[Task objective] Start at the line containing "Write part 2" and stop at the line containing "c2s=14, c2t=(.58, .75))"; copy those lines exactly, both ends included, and no others.

[Supplied material]

>>>>

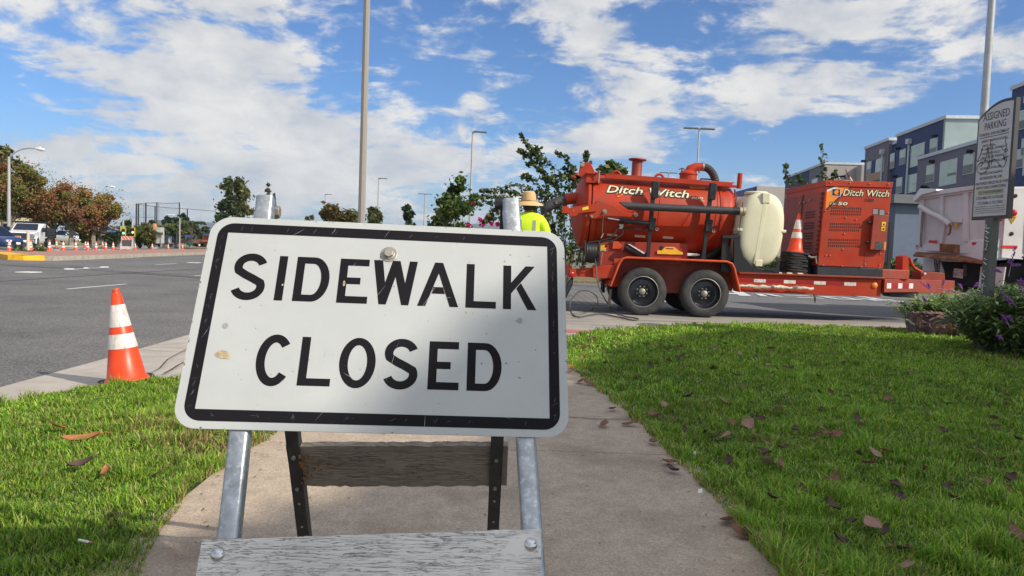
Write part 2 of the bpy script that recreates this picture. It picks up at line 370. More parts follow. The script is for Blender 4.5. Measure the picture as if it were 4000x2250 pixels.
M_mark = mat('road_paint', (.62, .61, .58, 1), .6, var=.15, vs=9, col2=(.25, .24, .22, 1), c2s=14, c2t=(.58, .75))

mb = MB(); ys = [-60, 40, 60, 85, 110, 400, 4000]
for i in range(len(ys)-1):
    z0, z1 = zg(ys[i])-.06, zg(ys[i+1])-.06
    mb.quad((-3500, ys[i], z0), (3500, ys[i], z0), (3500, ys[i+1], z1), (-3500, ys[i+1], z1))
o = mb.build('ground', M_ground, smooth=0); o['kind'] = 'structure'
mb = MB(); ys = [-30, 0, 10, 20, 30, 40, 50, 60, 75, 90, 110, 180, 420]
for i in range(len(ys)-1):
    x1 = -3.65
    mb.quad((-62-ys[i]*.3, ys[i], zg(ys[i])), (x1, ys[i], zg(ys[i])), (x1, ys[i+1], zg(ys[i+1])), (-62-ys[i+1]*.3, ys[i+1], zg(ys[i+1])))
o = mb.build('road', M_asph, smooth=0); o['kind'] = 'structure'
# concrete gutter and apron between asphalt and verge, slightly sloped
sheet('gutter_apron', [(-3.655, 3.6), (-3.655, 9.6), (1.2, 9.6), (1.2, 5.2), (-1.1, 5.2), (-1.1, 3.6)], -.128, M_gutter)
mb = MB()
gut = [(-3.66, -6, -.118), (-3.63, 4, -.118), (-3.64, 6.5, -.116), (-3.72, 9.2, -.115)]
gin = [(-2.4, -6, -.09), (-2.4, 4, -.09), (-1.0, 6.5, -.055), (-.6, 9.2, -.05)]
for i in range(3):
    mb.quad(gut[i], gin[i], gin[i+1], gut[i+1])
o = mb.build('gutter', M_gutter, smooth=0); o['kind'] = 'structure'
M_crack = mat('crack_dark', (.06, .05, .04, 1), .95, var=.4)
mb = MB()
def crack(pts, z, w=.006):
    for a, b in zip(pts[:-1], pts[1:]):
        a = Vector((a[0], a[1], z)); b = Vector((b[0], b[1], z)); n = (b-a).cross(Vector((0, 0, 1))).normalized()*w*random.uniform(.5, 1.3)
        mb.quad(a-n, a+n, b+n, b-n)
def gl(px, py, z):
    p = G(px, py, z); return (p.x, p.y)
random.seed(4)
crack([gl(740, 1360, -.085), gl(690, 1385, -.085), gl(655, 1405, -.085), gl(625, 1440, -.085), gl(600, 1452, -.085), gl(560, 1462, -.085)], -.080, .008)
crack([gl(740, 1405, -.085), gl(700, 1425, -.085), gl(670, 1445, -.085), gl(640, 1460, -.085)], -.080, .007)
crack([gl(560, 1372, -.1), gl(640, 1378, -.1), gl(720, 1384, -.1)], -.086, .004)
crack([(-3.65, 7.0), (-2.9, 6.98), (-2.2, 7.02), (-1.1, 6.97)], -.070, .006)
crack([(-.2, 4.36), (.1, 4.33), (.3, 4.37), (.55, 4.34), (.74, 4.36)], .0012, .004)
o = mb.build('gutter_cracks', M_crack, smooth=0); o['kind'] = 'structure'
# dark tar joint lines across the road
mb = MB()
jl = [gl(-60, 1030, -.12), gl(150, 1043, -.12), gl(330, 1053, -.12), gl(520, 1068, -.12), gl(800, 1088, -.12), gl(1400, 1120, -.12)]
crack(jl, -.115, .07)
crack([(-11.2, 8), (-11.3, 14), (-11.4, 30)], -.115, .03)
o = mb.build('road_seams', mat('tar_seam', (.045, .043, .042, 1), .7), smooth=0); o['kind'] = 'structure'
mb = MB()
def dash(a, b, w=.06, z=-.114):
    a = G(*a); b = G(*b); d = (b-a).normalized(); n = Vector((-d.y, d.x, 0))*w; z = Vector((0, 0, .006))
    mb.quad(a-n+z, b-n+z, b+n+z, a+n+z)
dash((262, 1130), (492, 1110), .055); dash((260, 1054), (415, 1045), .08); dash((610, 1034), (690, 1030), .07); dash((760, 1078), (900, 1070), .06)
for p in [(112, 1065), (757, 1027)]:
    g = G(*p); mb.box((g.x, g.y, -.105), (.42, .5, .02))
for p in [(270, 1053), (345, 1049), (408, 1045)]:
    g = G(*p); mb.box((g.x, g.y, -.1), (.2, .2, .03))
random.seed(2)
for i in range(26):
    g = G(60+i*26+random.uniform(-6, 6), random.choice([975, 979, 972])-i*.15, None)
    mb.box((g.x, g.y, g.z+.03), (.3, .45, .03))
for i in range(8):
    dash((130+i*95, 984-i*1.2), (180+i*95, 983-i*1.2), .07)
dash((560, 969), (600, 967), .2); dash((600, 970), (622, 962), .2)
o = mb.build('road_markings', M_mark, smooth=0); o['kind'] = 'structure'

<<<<
>>>>

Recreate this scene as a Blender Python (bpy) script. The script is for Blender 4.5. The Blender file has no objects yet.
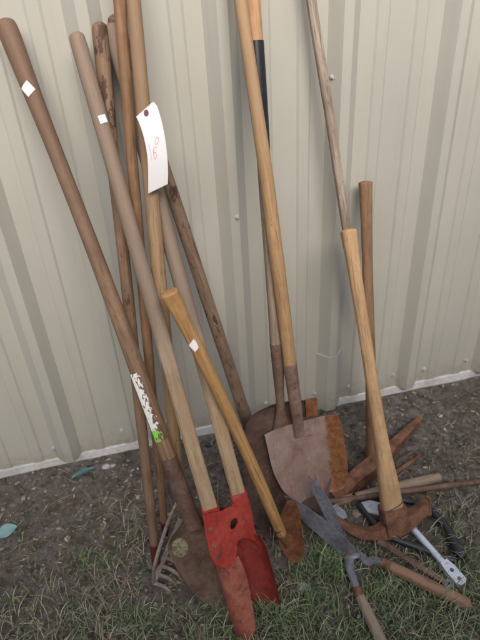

<<<<

[Answer to the exercise]
Write part 2 of the bpy script that recreates this picture. It picks up at line 370. More parts follow. The script is for Blender 4.5. Measure the picture as if it were 4000x2250 pixels.
M_mark = mat('road_paint', (.62, .61, .58, 1), .6, var=.15, vs=9, col2=(.25, .24, .22, 1), c2s=14, c2t=(.58, .75))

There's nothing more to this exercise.